DATASET CONTENT →

⁂

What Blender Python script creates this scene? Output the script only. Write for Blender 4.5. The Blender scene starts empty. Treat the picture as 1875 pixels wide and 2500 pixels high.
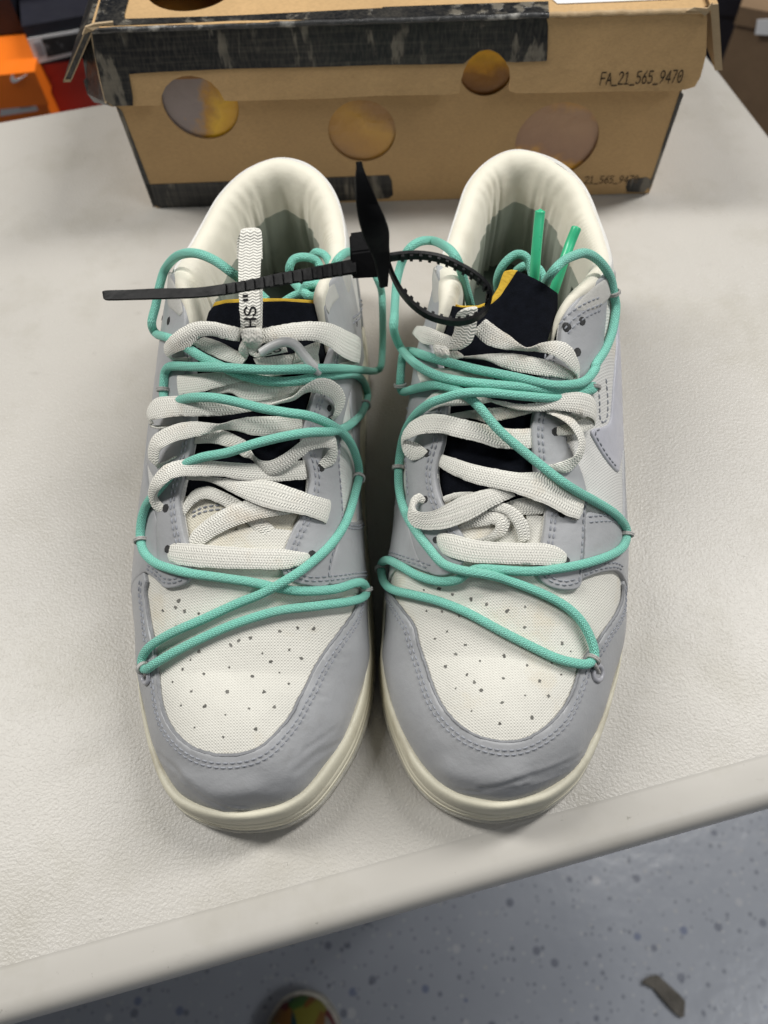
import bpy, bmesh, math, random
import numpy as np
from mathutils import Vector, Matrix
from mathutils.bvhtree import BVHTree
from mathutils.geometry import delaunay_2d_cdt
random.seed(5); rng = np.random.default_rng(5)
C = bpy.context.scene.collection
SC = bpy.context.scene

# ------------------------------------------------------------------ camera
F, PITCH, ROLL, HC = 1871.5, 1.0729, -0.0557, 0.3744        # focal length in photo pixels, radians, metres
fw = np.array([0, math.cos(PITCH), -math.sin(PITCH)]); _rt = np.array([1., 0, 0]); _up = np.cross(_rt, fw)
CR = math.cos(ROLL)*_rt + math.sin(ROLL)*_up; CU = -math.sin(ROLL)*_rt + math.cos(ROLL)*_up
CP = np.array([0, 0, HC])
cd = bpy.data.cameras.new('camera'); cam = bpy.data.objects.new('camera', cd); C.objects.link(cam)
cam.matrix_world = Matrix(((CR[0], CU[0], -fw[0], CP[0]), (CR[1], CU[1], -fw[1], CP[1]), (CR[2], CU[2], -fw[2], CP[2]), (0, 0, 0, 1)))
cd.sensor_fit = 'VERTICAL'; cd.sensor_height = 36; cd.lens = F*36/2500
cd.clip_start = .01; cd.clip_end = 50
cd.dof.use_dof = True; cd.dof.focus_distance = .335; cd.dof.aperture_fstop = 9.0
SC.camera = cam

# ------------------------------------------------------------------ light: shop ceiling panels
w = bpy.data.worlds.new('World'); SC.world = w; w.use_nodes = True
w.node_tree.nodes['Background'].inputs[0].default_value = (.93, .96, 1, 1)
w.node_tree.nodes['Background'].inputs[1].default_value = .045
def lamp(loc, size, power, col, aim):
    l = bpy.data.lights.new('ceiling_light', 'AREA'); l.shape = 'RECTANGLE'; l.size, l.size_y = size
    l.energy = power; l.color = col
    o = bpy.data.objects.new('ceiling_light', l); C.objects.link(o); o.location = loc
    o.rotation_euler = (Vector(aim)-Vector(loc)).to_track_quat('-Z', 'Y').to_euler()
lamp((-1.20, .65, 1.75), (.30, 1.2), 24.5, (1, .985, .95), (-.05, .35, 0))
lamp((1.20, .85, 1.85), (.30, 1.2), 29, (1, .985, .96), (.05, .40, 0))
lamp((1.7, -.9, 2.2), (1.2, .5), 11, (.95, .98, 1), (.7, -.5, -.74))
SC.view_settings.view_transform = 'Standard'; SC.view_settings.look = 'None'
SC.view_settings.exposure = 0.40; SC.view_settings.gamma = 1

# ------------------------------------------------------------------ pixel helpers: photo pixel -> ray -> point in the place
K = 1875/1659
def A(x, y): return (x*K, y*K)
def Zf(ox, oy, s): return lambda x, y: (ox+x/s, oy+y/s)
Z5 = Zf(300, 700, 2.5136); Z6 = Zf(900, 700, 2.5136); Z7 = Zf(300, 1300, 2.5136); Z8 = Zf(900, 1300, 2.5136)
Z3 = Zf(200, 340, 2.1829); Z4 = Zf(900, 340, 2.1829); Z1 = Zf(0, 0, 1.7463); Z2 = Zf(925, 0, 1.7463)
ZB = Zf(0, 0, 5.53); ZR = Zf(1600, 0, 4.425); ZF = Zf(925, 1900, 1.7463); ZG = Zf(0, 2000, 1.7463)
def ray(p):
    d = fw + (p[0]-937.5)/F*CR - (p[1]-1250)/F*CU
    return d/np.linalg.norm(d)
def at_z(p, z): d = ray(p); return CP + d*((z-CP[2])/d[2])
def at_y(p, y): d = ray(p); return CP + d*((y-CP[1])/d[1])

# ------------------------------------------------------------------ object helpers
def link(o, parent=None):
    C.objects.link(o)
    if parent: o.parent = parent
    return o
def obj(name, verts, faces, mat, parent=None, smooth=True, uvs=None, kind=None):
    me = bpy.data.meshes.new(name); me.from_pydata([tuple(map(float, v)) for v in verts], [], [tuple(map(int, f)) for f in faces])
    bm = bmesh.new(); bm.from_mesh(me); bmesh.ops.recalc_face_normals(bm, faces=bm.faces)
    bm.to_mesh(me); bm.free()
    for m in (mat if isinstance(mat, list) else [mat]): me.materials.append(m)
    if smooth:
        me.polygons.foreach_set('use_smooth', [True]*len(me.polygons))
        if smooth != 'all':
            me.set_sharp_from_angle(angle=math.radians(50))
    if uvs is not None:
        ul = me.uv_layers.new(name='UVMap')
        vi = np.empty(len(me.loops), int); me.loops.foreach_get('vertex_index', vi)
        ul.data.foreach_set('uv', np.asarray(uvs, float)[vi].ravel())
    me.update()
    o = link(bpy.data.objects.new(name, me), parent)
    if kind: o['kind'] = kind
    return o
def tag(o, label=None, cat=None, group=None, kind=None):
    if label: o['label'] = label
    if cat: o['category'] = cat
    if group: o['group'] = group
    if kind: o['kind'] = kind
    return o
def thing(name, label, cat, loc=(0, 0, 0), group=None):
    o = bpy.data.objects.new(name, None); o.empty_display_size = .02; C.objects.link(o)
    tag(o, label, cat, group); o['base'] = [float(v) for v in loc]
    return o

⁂

THE EXERCISE →
Reproduce the material word for word. Any pictures should be left out of the copy.

EXERCISE RESPONSE →
What Blender Python script creates this scene? Output the script only. Write for Blender 4.5. The Blender scene starts empty. Treat the picture as 1875 pixels wide and 2500 pixels high.
import bpy, bmesh, math, random
import numpy as np
from mathutils import Vector, Matrix
from mathutils.bvhtree import BVHTree
from mathutils.geometry import delaunay_2d_cdt
random.seed(5); rng = np.random.default_rng(5)
C = bpy.context.scene.collection
SC = bpy.context.scene

# ------------------------------------------------------------------ camera
F, PITCH, ROLL, HC = 1871.5, 1.0729, -0.0557, 0.3744        # focal length in photo pixels, radians, metres
fw = np.array([0, math.cos(PITCH), -math.sin(PITCH)]); _rt = np.array([1., 0, 0]); _up = np.cross(_rt, fw)
CR = math.cos(ROLL)*_rt + math.sin(ROLL)*_up; CU = -math.sin(ROLL)*_rt + math.cos(ROLL)*_up
CP = np.array([0, 0, HC])
cd = bpy.data.cameras.new('camera'); cam = bpy.data.objects.new('camera', cd); C.objects.link(cam)
cam.matrix_world = Matrix(((CR[0], CU[0], -fw[0], CP[0]), (CR[1], CU[1], -fw[1], CP[1]), (CR[2], CU[2], -fw[2], CP[2]), (0, 0, 0, 1)))
cd.sensor_fit = 'VERTICAL'; cd.sensor_height = 36; cd.lens = F*36/2500
cd.clip_start = .01; cd.clip_end = 50
cd.dof.use_dof = True; cd.dof.focus_distance = .335; cd.dof.aperture_fstop = 9.0
SC.camera = cam

# ------------------------------------------------------------------ light: shop ceiling panels
w = bpy.data.worlds.new('World'); SC.world = w; w.use_nodes = True
w.node_tree.nodes['Background'].inputs[0].default_value = (.93, .96, 1, 1)
w.node_tree.nodes['Background'].inputs[1].default_value = .045
def lamp(loc, size, power, col, aim):
    l = bpy.data.lights.new('ceiling_light', 'AREA'); l.shape = 'RECTANGLE'; l.size, l.size_y = size
    l.energy = power; l.color = col
    o = bpy.data.objects.new('ceiling_light', l); C.objects.link(o); o.location = loc
    o.rotation_euler = (Vector(aim)-Vector(loc)).to_track_quat('-Z', 'Y').to_euler()
lamp((-1.20, .65, 1.75), (.30, 1.2), 24.5, (1, .985, .95), (-.05, .35, 0))
lamp((1.20, .85, 1.85), (.30, 1.2), 29, (1, .985, .96), (.05, .40, 0))
lamp((1.7, -.9, 2.2), (1.2, .5), 11, (.95, .98, 1), (.7, -.5, -.74))
SC.view_settings.view_transform = 'Standard'; SC.view_settings.look = 'None'
SC.view_settings.exposure = 0.40; SC.view_settings.gamma = 1

# ------------------------------------------------------------------ pixel helpers: photo pixel -> ray -> point in the place
K = 1875/1659
def A(x, y): return (x*K, y*K)
def Zf(ox, oy, s): return lambda x, y: (ox+x/s, oy+y/s)
Z5 = Zf(300, 700, 2.5136); Z6 = Zf(900, 700, 2.5136); Z7 = Zf(300, 1300, 2.5136); Z8 = Zf(900, 1300, 2.5136)
Z3 = Zf(200, 340, 2.1829); Z4 = Zf(900, 340, 2.1829); Z1 = Zf(0, 0, 1.7463); Z2 = Zf(925, 0, 1.7463)
ZB = Zf(0, 0, 5.53); ZR = Zf(1600, 0, 4.425); ZF = Zf(925, 1900, 1.7463); ZG = Zf(0, 2000, 1.7463)
def ray(p):
    d = fw + (p[0]-937.5)/F*CR - (p[1]-1250)/F*CU
    return d/np.linalg.norm(d)
def at_z(p, z): d = ray(p); return CP + d*((z-CP[2])/d[2])
def at_y(p, y): d = ray(p); return CP + d*((y-CP[1])/d[1])

# ------------------------------------------------------------------ object helpers
def link(o, parent=None):
    C.objects.link(o)
    if parent: o.parent = parent
    return o
def obj(name, verts, faces, mat, parent=None, smooth=True, uvs=None, kind=None):
    me = bpy.data.meshes.new(name); me.from_pydata([tuple(map(float, v)) for v in verts], [], [tuple(map(int, f)) for f in faces])
    bm = bmesh.new(); bm.from_mesh(me); bmesh.ops.recalc_face_normals(bm, faces=bm.faces)
    bm.to_mesh(me); bm.free()
    for m in (mat if isinstance(mat, list) else [mat]): me.materials.append(m)
    if smooth:
        me.polygons.foreach_set('use_smooth', [True]*len(me.polygons))
        if smooth != 'all':
            me.set_sharp_from_angle(angle=math.radians(50))
    if uvs is not None:
        ul = me.uv_layers.new(name='UVMap')
        vi = np.empty(len(me.loops), int); me.loops.foreach_get('vertex_index', vi)
        ul.data.foreach_set('uv', np.asarray(uvs, float)[vi].ravel())
    me.update()
    o = link(bpy.data.objects.new(name, me), parent)
    if kind: o['kind'] = kind
    return o
def tag(o, label=None, cat=None, group=None, kind=None):
    if label: o['label'] = label
    if cat: o['category'] = cat
    if group: o['group'] = group
    if kind: o['kind'] = kind
    return o
def thing(name, label, cat, loc=(0, 0, 0), group=None):
    o = bpy.data.objects.new(name, None); o.empty_display_size = .02; C.objects.link(o)
    tag(o, label, cat, group); o['base'] = [float(v) for v in loc]
    return o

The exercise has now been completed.